US nominating process chaotic -- but successful?
Washington
Will the 1980 campaign vindicate the much-critized US presidential primary system? Some political experts say it will, and they see the Feb. 26 New Hampshire vote -- the first real primary this year -- as a major case in point.
Many forces are coming together to give the New Hampshire presidential primary much of its historic importance in 1980: the narrow six-point Kennedy loss to Jimmy Carter in Maine, the near-even Bush- Reagan race in New England, the uncertain impact from dramatic issues like the Olympics, the draft, and hostages
The intensive criss-crossing of candidates and saturation coverage by media before the New Hampshire vote seem to be justified, given the intensity of this year's contest, say the experts, despite the fact that the primary decides barely one-half of 1 percent of the delegates to the summer conventions. (The Minnesota Democratic caucuses, held the same day, will choose four times as many delegates.)
New Hampshire has done well in the past as bellwether of national opinion. In 1976, to test the point, the Roper organization took a national poll the same time as the New Hamsphire primary. The result: The national ratings of Republicans Gerald Ford and Ronald Reagan were within four points of their New Hampshire tallies; Democrat Jimmy Carter's winning 28 percent in the Granite State exactly matched his national rating.
This is not to say, pollsters caution, that New Hampshire will be "decisive" in 1980. If anything, it now appears likely to help tighten and prolong the race in both parties.Federal funds for nomination campaigns, first available in the 1976 contests, should help keep candidates going, their strategists say. And the volatility of voter opinion seen so far makes the experts shy of predicting the course ahead.

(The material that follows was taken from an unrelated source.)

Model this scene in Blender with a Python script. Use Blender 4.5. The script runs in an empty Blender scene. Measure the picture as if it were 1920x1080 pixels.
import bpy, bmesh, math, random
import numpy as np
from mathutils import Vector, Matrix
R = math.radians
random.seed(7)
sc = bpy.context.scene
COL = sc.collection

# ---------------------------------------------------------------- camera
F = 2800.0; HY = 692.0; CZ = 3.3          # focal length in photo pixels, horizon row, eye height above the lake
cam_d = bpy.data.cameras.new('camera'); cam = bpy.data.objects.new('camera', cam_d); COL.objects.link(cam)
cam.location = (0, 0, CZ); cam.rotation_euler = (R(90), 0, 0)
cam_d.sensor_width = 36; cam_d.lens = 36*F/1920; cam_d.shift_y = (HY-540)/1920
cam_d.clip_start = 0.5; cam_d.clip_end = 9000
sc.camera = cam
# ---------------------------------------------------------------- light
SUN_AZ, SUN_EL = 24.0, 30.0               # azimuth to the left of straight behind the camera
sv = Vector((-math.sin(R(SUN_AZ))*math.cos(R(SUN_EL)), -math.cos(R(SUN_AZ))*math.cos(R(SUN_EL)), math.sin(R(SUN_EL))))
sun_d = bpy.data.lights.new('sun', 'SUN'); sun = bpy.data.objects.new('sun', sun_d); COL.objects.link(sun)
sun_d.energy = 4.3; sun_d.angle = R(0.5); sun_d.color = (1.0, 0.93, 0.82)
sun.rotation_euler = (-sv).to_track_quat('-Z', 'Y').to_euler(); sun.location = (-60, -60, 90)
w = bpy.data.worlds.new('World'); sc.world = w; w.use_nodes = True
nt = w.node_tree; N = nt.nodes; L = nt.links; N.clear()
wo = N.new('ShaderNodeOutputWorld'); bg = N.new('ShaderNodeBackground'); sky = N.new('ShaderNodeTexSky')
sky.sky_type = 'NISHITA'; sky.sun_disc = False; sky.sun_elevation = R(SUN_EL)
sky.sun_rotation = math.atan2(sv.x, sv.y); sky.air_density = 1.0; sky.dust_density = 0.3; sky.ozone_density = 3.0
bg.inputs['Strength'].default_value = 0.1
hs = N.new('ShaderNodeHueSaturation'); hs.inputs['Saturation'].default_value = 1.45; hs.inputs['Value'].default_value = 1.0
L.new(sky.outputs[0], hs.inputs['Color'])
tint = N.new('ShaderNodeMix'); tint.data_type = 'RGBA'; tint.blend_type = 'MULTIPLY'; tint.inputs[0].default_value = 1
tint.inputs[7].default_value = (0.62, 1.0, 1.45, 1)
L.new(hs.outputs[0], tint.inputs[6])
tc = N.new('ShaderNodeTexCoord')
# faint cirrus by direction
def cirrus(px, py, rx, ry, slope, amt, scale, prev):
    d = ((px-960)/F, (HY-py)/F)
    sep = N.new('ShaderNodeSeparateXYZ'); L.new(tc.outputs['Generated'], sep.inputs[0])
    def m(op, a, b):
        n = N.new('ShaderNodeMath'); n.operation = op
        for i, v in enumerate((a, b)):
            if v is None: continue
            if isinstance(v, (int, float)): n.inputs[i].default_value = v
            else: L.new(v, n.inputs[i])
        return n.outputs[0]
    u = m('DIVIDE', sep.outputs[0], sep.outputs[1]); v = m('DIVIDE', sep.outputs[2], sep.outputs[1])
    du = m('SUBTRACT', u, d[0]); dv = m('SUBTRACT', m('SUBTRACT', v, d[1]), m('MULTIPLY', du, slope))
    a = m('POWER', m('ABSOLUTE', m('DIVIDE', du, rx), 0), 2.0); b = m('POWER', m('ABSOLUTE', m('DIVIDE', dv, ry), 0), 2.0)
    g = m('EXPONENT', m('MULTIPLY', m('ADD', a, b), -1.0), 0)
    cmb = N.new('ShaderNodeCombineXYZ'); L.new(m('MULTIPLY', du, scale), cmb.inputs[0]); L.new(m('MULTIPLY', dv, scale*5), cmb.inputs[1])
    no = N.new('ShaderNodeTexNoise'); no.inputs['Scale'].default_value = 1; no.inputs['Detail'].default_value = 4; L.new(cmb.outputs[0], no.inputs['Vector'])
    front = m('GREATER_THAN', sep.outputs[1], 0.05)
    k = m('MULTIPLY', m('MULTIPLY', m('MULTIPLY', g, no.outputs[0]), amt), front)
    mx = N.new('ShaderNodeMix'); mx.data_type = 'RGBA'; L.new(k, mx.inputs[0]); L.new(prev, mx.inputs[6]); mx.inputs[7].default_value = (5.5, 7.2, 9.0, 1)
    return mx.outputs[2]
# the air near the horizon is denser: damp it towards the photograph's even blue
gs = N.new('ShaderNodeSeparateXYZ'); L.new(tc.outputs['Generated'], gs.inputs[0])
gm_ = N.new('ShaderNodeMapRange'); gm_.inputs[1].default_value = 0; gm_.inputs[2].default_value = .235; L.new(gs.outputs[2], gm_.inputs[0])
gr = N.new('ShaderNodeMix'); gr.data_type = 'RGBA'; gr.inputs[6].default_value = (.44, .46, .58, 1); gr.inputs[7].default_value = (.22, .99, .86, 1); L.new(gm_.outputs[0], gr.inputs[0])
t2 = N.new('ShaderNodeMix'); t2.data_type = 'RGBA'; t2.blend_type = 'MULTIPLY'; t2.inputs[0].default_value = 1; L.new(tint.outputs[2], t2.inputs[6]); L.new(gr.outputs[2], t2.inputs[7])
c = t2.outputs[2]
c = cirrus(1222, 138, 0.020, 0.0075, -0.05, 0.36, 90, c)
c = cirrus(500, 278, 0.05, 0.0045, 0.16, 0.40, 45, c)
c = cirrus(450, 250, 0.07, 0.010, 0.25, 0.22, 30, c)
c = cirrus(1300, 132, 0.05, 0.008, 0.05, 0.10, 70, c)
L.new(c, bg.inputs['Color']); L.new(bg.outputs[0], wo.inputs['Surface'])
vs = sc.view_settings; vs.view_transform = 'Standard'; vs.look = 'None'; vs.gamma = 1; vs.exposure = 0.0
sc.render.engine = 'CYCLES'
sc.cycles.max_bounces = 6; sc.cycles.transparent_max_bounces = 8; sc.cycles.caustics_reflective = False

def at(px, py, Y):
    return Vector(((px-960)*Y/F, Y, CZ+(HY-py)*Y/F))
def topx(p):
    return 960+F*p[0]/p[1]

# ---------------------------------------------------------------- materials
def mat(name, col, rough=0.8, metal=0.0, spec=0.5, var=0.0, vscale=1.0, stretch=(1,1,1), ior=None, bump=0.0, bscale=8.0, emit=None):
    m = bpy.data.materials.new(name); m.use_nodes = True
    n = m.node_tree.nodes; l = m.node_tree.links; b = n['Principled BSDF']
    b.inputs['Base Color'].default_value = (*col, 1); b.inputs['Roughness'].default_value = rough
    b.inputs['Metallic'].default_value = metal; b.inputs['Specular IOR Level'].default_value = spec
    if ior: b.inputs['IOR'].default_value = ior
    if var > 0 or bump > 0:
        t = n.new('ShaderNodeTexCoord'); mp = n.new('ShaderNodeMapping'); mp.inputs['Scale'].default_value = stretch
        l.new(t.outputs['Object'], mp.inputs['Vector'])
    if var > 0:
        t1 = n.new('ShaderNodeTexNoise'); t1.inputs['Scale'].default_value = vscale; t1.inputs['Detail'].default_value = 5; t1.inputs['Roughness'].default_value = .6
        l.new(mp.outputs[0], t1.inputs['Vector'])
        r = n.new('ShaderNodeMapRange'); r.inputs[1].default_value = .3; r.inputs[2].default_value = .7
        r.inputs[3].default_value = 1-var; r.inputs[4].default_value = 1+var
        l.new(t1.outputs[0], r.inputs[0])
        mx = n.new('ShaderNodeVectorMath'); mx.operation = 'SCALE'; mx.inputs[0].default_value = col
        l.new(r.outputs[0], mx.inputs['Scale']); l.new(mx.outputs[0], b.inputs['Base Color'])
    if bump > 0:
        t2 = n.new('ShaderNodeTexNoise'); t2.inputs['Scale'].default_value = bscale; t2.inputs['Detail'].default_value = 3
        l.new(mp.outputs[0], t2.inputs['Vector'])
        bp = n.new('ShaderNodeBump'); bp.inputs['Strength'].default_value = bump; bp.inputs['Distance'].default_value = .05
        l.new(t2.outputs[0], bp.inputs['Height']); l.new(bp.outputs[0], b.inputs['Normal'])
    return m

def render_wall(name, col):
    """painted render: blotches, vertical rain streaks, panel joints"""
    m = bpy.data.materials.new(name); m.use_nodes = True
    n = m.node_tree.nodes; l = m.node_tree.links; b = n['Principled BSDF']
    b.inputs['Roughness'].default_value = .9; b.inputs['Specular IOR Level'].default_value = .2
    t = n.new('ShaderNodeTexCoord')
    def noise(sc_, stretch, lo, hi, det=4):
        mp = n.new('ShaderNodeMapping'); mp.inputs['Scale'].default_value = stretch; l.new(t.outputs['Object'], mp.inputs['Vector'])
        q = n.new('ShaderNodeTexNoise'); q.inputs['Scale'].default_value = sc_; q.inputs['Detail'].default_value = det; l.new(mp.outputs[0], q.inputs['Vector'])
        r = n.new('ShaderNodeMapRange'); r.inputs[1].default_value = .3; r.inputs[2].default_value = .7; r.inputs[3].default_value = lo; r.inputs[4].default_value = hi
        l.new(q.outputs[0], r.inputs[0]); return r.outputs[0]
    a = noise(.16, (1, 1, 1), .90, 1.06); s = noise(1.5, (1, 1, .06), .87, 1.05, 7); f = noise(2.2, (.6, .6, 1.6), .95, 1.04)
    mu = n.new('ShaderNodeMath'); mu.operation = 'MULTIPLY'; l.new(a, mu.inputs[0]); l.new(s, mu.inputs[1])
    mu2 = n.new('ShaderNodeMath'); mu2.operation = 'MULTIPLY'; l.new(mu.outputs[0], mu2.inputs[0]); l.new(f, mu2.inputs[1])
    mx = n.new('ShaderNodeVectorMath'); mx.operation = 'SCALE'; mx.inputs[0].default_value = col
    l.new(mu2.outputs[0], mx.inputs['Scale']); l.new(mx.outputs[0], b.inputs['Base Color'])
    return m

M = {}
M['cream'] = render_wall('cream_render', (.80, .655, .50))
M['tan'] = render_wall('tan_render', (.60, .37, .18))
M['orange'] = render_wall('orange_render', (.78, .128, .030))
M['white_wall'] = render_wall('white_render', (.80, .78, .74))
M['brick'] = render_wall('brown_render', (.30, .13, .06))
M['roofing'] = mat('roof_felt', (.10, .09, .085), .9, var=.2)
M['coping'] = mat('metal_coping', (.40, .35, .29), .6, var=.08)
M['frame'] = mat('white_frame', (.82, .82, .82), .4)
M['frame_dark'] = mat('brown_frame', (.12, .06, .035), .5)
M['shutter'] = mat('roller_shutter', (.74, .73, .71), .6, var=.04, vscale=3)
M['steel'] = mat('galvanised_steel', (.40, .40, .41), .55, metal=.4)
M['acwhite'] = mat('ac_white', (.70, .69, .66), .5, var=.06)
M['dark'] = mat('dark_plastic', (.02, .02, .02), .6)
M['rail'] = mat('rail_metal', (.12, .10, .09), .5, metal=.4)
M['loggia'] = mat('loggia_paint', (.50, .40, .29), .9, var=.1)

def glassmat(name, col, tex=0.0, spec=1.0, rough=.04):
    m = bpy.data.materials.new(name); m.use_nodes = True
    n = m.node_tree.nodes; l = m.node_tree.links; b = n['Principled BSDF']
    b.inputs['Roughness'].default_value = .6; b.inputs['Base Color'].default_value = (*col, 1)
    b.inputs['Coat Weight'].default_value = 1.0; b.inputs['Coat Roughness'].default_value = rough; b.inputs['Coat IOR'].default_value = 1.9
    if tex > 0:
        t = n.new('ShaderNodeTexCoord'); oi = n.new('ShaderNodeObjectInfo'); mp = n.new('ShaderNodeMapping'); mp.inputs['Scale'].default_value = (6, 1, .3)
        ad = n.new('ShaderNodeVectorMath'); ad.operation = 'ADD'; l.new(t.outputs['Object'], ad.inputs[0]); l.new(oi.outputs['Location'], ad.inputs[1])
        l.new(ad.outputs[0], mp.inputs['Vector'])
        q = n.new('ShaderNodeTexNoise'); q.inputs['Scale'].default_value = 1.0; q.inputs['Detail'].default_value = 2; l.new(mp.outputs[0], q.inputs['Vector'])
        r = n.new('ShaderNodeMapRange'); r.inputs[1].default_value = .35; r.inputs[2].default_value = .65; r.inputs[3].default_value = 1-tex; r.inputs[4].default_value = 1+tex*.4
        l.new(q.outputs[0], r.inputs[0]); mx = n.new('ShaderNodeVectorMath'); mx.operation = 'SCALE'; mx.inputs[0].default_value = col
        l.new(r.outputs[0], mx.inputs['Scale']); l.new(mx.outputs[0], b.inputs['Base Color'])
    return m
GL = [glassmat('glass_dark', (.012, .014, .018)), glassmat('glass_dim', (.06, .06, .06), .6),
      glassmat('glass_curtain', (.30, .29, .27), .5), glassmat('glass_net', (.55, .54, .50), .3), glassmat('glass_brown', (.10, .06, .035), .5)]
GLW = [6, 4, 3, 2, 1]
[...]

The swings in opinion -- for instance, a rise of 21 points for George Bush and decline of 12 points for Mr. Reagan in just 12 days after the Iowa caucuses in January -- appears to be justifying in 1980 the often-criticized US nomination system, stretched as it is over five months in a crazy-quilt pattern of states. Some foreign issues may be resolved, and domestic issues like the economy and energy may become better focused, by the time the final 20 percent of delegates are decided on the last day of primaries, June 3. By then, the decisive power will have shifted to the West Coast, with California cashing in 9 percent of the total delegates.
But the New Hampshire primary will help settle discrepancies in poll standings. "Historically, the Gallup poll has shown its greatest one-month change in presidential candidate preferences just before and after the New Hampshire primary," comments Burns Roper in the upcoming February/March Public Opinion magazine. On the Republican side, in surveys taken the same time, Gallup has Reagan ahead of Bush by 47 to 33 percent nationally, while the Harris poll has Reagan ahead 38 to 30. Among Democrats, Carter leads Kennedy by 60 to 28, with 5 percent for California Gov. Edmund G. Brown Jr., in the latest Harris survey of Democratic voters.
"Kennedy isn't all that weak," says I.A. Lewis, director of the Los Angeles Times's national polling operation. Mr. Lewis says this while acknowledging that his own New Hampshire poll, taken the same time as the others as February started, shows Senator Kennedy trailing by a similar 2-to-1 margin: Carter 51 percent, Kennedy 27 percent, and Brown 7.
"I'm reluctant to predict what will happen," Mr. Lewis says. "But, tentatively, I still feel the odds are Kennedy to win. The question is whether Kennedy can hang on long enough to turn attention around to the economy and energy, issues where Carter is weak.
"People keep looking at [poll] numbers. But Kennedy's time is coming if he can hold on long enough. His biggest mistake was challenging Carter on foreign issues. Kennedy has been on the dovish side for a long time, and the public isn't dovish right now."
Mr. Lewis sees latent strength for Mr. Kennedy in New Hampshire that may not have appeared in recent samplings. In the first New Hampshire poll, taken by the Los Angeles Times more than a year ago in December, 1978, the senator ran stronger in New Hampshire than nationally. At that time -- before PResident Carter's unprecedented sag and surge in the polls -- Senator Kennedy drew 57 percent of New Hampshire Democratic support for the nomination, 42 percent nationally; Mr. Carter 21 percent in New Hampshire and 34 percent nationally, and Governor Brown 12 percent in New Hampshire and 15 percent nationally.
Mr. Lewis is "enthusiastic" over New Hampshire's position for the 1980 race. "That New Hampshire's delegate count is so small is a protection," he says. "It means any distortion from hoopla is having only a small effect on the convention.
"The entire nomination course is an educational process, so it almost doesn't matter where it is. If it began in California, everybody would complain about its disproportionate impact.
"People complain that only a handful decide who will be president. But millions of people participate. When you add the press, campaign contributors, campaign workers, and voters, you have a complicated process that shakes out a lot" of peripheral candidates.